La violence est la forme de radicalité la plus extrême. L’art en a fait son miel. Avant d’être débordée par la réalité.

En 1964, au festival américain de la Libre Expression, l’artiste Serge III Oldenbourg entre en scène au milieu d’un concert. Il tient dans une main un revolver, dans l’autre une balle qu’il introduit dans le barillet. Devant une assemblée médusée, il fait tourner plusieurs fois le barillet et applique le canon sous son menton. Sans sourciller, il appuie une fois sur la détente. Rien ne se passe. Il extrait ensuite la balle du revolver et la jette dans le public…

Ce Solo pour la mort pulvérise toutes les limites généralement associées à l’art. Celles de l’usage (on n’a jamais demandé aux artistes de mettre leur vie en danger), de la bienséance (en prenant le risque de se faire exploser la tête en public), de l’esthétique (le « spectacle » est trop proche du vrai suicide pour prétendre être juste une £uvre plastique) et de la psychologie (l’art est l’exercice de la sublimation, d’un mieux-être or ici, en convoquant la mort, l’artiste annihile toute aspiration à l’accomplissement de soi). Un dépassement des bornes caractérisé qui fait de cette mise en scène un parfait exemple de création extrême selon Paul Ardenne, historien et auteur de Extrême, esthétiques de la limite dépassée (Flammarion).

VIE VIOLENCE…

Aussi radicale que soit la démarche, elle n’en est pas moins esthétique. Et c’est bien là toute l’ambiguïté. En même temps qu’elles nous dérangent, nous heurtent, nous perturbent, ces manifestations artistiques extrêmes (du Salo de Paolo Pasolini revisitant le cycle sadien de la « merde » au camp de concentration nazi en… Lego de Zbigniew Libera) relèvent bien d’une démarche créative. Déjà parce qu’elles interrogent notre rapport à la violence. La morale voudrait que la brutalité, à cause de sa réalité, prenne le pas sur la représentation de cette brutalité. Or c’est l’inverse qui se passe. Des toiles de Bruegel ou Bosch représentant des damnés taillés en pièce par les suppôts de l’enfer aux scènes de « happy slapping » (ces courtes séquences vidéo où l’on voit des passants se faire gifler sans raison), on ne retient pas tellement la souffrance des victimes, mais bien une certaine idée désincarnée de la douleur.

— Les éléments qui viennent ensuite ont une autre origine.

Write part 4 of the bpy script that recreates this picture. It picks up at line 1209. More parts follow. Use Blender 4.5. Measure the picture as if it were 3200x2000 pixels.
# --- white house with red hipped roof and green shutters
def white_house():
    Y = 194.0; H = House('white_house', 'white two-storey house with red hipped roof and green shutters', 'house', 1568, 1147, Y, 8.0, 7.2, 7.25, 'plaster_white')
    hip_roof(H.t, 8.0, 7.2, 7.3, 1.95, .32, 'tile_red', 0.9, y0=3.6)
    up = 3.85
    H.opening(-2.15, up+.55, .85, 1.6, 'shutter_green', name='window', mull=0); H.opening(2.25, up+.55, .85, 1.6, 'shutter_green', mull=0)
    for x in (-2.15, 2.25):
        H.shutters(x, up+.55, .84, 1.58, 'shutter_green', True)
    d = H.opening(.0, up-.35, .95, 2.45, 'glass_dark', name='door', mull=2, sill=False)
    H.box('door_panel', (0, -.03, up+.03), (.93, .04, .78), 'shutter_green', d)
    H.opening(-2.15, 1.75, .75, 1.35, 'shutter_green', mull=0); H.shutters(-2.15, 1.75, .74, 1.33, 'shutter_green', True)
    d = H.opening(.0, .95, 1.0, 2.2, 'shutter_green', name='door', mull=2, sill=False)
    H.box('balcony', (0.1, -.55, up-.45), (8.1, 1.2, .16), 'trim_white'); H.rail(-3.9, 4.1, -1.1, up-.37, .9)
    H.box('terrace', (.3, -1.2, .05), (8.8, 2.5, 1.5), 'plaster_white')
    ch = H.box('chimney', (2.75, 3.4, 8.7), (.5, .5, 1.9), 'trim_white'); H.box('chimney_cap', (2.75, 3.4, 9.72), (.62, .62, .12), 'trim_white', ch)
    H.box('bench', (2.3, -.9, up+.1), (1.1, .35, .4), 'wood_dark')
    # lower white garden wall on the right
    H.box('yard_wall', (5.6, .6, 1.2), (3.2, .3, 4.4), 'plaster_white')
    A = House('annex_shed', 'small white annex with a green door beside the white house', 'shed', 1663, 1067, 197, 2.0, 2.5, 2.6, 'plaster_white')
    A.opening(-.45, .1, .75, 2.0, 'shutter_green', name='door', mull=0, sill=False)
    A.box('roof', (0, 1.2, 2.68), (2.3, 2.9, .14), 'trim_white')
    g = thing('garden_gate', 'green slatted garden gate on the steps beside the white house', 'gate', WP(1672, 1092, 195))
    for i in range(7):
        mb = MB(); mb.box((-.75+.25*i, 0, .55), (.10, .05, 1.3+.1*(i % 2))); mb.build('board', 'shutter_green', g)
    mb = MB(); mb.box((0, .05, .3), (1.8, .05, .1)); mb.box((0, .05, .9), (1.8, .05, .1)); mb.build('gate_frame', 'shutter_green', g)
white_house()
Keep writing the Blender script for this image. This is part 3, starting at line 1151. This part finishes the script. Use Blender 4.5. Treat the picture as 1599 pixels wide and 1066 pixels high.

Rien de nouveau au rayon borderline? Si. Avec la modernité, cette violence ne se cache plus sous un voile pudique. Ou simplement artistique. Elle s’exprime cru(elle)ment. Parfois sans raison apparente. A l’image des Snuf movies, ces pseudo-documentaires où défilent exécutions et sacrifices prétendument authentiques. L’art n’a donc plus le monopole de l’extrême. A force de rechercher l’émotion à tout prix, la radicalité a infusé le réel. Avec une conséquence directe: l’obligation de repousser sans cesse les limites pour maintenir le niveau de sensation. Un cercle vicieux dont il faudra bien sortir un jour. Sous peine de gommer définitivement la frontière entre le bien et le mal.